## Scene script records
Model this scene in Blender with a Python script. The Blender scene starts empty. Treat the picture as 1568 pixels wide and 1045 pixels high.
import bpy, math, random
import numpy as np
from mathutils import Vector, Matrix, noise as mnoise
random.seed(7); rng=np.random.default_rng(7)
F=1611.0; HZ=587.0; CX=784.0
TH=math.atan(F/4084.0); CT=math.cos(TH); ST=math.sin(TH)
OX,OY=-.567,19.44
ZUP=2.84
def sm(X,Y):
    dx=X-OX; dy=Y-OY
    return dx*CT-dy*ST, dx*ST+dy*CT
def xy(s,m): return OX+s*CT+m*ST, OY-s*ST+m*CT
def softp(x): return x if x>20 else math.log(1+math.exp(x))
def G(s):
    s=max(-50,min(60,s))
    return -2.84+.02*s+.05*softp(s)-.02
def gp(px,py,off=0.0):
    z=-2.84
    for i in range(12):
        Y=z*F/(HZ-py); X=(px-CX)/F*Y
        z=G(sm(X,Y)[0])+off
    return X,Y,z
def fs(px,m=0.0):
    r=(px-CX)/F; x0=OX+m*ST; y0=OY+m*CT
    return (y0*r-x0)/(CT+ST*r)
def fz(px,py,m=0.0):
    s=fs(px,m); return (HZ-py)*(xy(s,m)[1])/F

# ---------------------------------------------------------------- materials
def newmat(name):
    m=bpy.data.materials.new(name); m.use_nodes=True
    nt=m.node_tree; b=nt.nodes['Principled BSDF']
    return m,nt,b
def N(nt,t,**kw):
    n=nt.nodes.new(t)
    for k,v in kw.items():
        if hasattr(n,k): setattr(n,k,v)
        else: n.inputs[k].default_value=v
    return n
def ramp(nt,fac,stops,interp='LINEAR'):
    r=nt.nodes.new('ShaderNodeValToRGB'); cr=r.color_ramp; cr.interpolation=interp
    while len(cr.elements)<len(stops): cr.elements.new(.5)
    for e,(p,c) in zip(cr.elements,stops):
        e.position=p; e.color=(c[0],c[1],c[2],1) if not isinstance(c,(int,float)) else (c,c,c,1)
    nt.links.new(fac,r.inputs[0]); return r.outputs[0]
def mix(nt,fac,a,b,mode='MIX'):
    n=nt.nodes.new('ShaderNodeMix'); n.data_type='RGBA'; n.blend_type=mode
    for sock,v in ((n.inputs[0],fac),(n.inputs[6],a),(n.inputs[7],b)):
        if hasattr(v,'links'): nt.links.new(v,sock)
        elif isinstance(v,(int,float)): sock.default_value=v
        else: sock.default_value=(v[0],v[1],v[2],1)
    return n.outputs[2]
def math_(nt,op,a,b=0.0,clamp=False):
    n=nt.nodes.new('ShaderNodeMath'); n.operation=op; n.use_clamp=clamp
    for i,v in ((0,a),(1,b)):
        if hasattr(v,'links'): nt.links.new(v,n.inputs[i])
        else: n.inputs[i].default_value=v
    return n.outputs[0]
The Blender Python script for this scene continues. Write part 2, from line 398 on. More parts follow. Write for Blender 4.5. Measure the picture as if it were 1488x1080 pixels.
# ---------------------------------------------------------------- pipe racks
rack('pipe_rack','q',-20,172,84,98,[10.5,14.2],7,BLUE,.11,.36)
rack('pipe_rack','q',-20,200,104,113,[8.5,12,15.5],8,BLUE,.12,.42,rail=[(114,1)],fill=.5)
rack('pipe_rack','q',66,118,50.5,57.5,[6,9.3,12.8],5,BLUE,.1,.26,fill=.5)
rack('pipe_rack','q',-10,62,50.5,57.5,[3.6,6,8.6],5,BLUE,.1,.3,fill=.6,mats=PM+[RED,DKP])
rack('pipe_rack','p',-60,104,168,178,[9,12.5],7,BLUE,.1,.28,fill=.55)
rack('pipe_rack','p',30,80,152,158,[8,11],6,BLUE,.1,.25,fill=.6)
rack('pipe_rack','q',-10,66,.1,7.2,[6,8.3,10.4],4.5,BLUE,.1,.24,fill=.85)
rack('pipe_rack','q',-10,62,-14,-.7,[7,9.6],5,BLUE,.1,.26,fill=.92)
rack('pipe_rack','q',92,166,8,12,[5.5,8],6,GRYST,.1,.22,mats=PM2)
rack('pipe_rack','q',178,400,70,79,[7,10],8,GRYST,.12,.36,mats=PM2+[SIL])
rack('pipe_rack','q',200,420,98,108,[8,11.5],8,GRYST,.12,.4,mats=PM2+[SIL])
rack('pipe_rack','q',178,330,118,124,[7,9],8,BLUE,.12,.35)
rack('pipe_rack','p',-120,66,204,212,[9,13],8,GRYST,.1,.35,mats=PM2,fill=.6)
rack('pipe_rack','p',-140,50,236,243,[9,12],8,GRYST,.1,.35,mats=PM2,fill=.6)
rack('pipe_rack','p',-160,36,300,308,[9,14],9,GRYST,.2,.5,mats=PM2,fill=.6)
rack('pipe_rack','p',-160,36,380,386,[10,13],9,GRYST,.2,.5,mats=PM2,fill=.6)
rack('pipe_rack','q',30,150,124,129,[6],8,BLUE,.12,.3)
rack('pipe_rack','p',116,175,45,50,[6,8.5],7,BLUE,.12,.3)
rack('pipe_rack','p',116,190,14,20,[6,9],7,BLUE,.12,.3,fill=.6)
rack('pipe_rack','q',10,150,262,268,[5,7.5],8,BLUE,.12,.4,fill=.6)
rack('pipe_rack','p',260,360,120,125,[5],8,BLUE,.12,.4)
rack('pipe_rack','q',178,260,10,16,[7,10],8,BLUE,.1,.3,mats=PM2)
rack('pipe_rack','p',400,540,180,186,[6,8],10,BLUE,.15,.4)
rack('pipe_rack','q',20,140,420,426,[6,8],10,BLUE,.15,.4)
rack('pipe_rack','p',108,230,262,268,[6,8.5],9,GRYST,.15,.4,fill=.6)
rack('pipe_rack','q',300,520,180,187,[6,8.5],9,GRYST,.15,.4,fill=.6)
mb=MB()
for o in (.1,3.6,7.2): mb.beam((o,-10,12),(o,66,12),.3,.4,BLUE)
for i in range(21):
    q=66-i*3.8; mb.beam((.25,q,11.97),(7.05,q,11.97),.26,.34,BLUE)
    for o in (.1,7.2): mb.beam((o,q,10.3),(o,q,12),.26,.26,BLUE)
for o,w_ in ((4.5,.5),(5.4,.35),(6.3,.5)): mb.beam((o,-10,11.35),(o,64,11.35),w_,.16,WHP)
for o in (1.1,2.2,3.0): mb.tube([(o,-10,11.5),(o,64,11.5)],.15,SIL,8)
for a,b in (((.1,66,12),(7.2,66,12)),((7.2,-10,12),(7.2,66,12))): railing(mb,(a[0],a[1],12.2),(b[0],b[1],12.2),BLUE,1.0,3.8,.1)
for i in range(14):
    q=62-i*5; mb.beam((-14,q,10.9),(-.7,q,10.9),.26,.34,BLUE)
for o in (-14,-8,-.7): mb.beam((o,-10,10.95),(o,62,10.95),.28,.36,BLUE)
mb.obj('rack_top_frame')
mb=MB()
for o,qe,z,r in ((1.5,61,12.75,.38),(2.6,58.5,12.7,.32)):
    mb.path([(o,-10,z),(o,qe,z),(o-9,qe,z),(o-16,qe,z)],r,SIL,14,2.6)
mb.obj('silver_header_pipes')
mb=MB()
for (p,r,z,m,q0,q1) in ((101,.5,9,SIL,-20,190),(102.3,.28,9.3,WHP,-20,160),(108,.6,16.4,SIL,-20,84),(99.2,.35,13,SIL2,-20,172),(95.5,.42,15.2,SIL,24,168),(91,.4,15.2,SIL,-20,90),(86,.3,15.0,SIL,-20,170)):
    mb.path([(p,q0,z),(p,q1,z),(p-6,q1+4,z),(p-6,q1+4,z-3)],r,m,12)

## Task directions
Word for word, quote all of the data above.

## Response
Model this scene in Blender with a Python script. The Blender scene starts empty. Treat the picture as 1568 pixels wide and 1045 pixels high.
import bpy, math, random
import numpy as np
from mathutils import Vector, Matrix, noise as mnoise
random.seed(7); rng=np.random.default_rng(7)
F=1611.0; HZ=587.0; CX=784.0
TH=math.atan(F/4084.0); CT=math.cos(TH); ST=math.sin(TH)
OX,OY=-.567,19.44
ZUP=2.84
def sm(X,Y):
    dx=X-OX; dy=Y-OY
    return dx*CT-dy*ST, dx*ST+dy*CT
def xy(s,m): return OX+s*CT+m*ST, OY-s*ST+m*CT
def softp(x): return x if x>20 else math.log(1+math.exp(x))
def G(s):
    s=max(-50,min(60,s))
    return -2.84+.02*s+.05*softp(s)-.02
def gp(px,py,off=0.0):
    z=-2.84
    for i in range(12):
        Y=z*F/(HZ-py); X=(px-CX)/F*Y
        z=G(sm(X,Y)[0])+off
    return X,Y,z
def fs(px,m=0.0):
    r=(px-CX)/F; x0=OX+m*ST; y0=OY+m*CT
    return (y0*r-x0)/(CT+ST*r)
def fz(px,py,m=0.0):
    s=fs(px,m); return (HZ-py)*(xy(s,m)[1])/F

# ---------------------------------------------------------------- materials
def newmat(name):
    m=bpy.data.materials.new(name); m.use_nodes=True
    nt=m.node_tree; b=nt.nodes['Principled BSDF']
    return m,nt,b
def N(nt,t,**kw):
    n=nt.nodes.new(t)
    for k,v in kw.items():
        if hasattr(n,k): setattr(n,k,v)
        else: n.inputs[k].default_value=v
    return n
def ramp(nt,fac,stops,interp='LINEAR'):
    r=nt.nodes.new('ShaderNodeValToRGB'); cr=r.color_ramp; cr.interpolation=interp
    while len(cr.elements)<len(stops): cr.elements.new(.5)
    for e,(p,c) in zip(cr.elements,stops):
        e.position=p; e.color=(c[0],c[1],c[2],1) if not isinstance(c,(int,float)) else (c,c,c,1)
    nt.links.new(fac,r.inputs[0]); return r.outputs[0]
def mix(nt,fac,a,b,mode='MIX'):
    n=nt.nodes.new('ShaderNodeMix'); n.data_type='RGBA'; n.blend_type=mode
    for sock,v in ((n.inputs[0],fac),(n.inputs[6],a),(n.inputs[7],b)):
        if hasattr(v,'links'): nt.links.new(v,sock)
        elif isinstance(v,(int,float)): sock.default_value=v
        else: sock.default_value=(v[0],v[1],v[2],1)
    return n.outputs[2]
def math_(nt,op,a,b=0.0,clamp=False):
    n=nt.nodes.new('ShaderNodeMath'); n.operation=op; n.use_clamp=clamp
    for i,v in ((0,a),(1,b)):
        if hasattr(v,'links'): nt.links.new(v,n.inputs[i])
        else: n.inputs[i].default_value=v
    return n.outputs[0]
The Blender Python script for this scene continues. Write part 2, from line 398 on. More parts follow. Write for Blender 4.5. Measure the picture as if it were 1488x1080 pixels.
# ---------------------------------------------------------------- pipe racks
rack('pipe_rack','q',-20,172,84,98,[10.5,14.2],7,BLUE,.11,.36)
rack('pipe_rack','q',-20,200,104,113,[8.5,12,15.5],8,BLUE,.12,.42,rail=[(114,1)],fill=.5)
rack('pipe_rack','q',66,118,50.5,57.5,[6,9.3,12.8],5,BLUE,.1,.26,fill=.5)
rack('pipe_rack','q',-10,62,50.5,57.5,[3.6,6,8.6],5,BLUE,.1,.3,fill=.6,mats=PM+[RED,DKP])
rack('pipe_rack','p',-60,104,168,178,[9,12.5],7,BLUE,.1,.28,fill=.55)
rack('pipe_rack','p',30,80,152,158,[8,11],6,BLUE,.1,.25,fill=.6)
rack('pipe_rack','q',-10,66,.1,7.2,[6,8.3,10.4],4.5,BLUE,.1,.24,fill=.85)
rack('pipe_rack','q',-10,62,-14,-.7,[7,9.6],5,BLUE,.1,.26,fill=.92)
rack('pipe_rack','q',92,166,8,12,[5.5,8],6,GRYST,.1,.22,mats=PM2)
rack('pipe_rack','q',178,400,70,79,[7,10],8,GRYST,.12,.36,mats=PM2+[SIL])
rack('pipe_rack','q',200,420,98,108,[8,11.5],8,GRYST,.12,.4,mats=PM2+[SIL])
rack('pipe_rack','q',178,330,118,124,[7,9],8,BLUE,.12,.35)
rack('pipe_rack','p',-120,66,204,212,[9,13],8,GRYST,.1,.35,mats=PM2,fill=.6)
rack('pipe_rack','p',-140,50,236,243,[9,12],8,GRYST,.1,.35,mats=PM2,fill=.6)
rack('pipe_rack','p',-160,36,300,308,[9,14],9,GRYST,.2,.5,mats=PM2,fill=.6)
rack('pipe_rack','p',-160,36,380,386,[10,13],9,GRYST,.2,.5,mats=PM2,fill=.6)
rack('pipe_rack','q',30,150,124,129,[6],8,BLUE,.12,.3)
rack('pipe_rack','p',116,175,45,50,[6,8.5],7,BLUE,.12,.3)
rack('pipe_rack','p',116,190,14,20,[6,9],7,BLUE,.12,.3,fill=.6)
rack('pipe_rack','q',10,150,262,268,[5,7.5],8,BLUE,.12,.4,fill=.6)
rack('pipe_rack','p',260,360,120,125,[5],8,BLUE,.12,.4)
rack('pipe_rack','q',178,260,10,16,[7,10],8,BLUE,.1,.3,mats=PM2)
rack('pipe_rack','p',400,540,180,186,[6,8],10,BLUE,.15,.4)
rack('pipe_rack','q',20,140,420,426,[6,8],10,BLUE,.15,.4)
rack('pipe_rack','p',108,230,262,268,[6,8.5],9,GRYST,.15,.4,fill=.6)
rack('pipe_rack','q',300,520,180,187,[6,8.5],9,GRYST,.15,.4,fill=.6)
mb=MB()
for o in (.1,3.6,7.2): mb.beam((o,-10,12),(o,66,12),.3,.4,BLUE)
for i in range(21):
    q=66-i*3.8; mb.beam((.25,q,11.97),(7.05,q,11.97),.26,.34,BLUE)
    for o in (.1,7.2): mb.beam((o,q,10.3),(o,q,12),.26,.26,BLUE)
for o,w_ in ((4.5,.5),(5.4,.35),(6.3,.5)): mb.beam((o,-10,11.35),(o,64,11.35),w_,.16,WHP)
for o in (1.1,2.2,3.0): mb.tube([(o,-10,11.5),(o,64,11.5)],.15,SIL,8)
for a,b in (((.1,66,12),(7.2,66,12)),((7.2,-10,12),(7.2,66,12))): railing(mb,(a[0],a[1],12.2),(b[0],b[1],12.2),BLUE,1.0,3.8,.1)
for i in range(14):
    q=62-i*5; mb.beam((-14,q,10.9),(-.7,q,10.9),.26,.34,BLUE)
for o in (-14,-8,-.7): mb.beam((o,-10,10.95),(o,62,10.95),.28,.36,BLUE)
mb.obj('rack_top_frame')
mb=MB()
for o,qe,z,r in ((1.5,61,12.75,.38),(2.6,58.5,12.7,.32)):
    mb.path([(o,-10,z),(o,qe,z),(o-9,qe,z),(o-16,qe,z)],r,SIL,14,2.6)
mb.obj('silver_header_pipes')
mb=MB()
for (p,r,z,m,q0,q1) in ((101,.5,9,SIL,-20,190),(102.3,.28,9.3,WHP,-20,160),(108,.6,16.4,SIL,-20,84),(99.2,.35,13,SIL2,-20,172),(95.5,.42,15.2,SIL,24,168),(91,.4,15.2,SIL,-20,90),(86,.3,15.0,SIL,-20,170)):
    mb.path([(p,q0,z),(p,q1,z),(p-6,q1+4,z),(p-6,q1+4,z-3)],r,m,12)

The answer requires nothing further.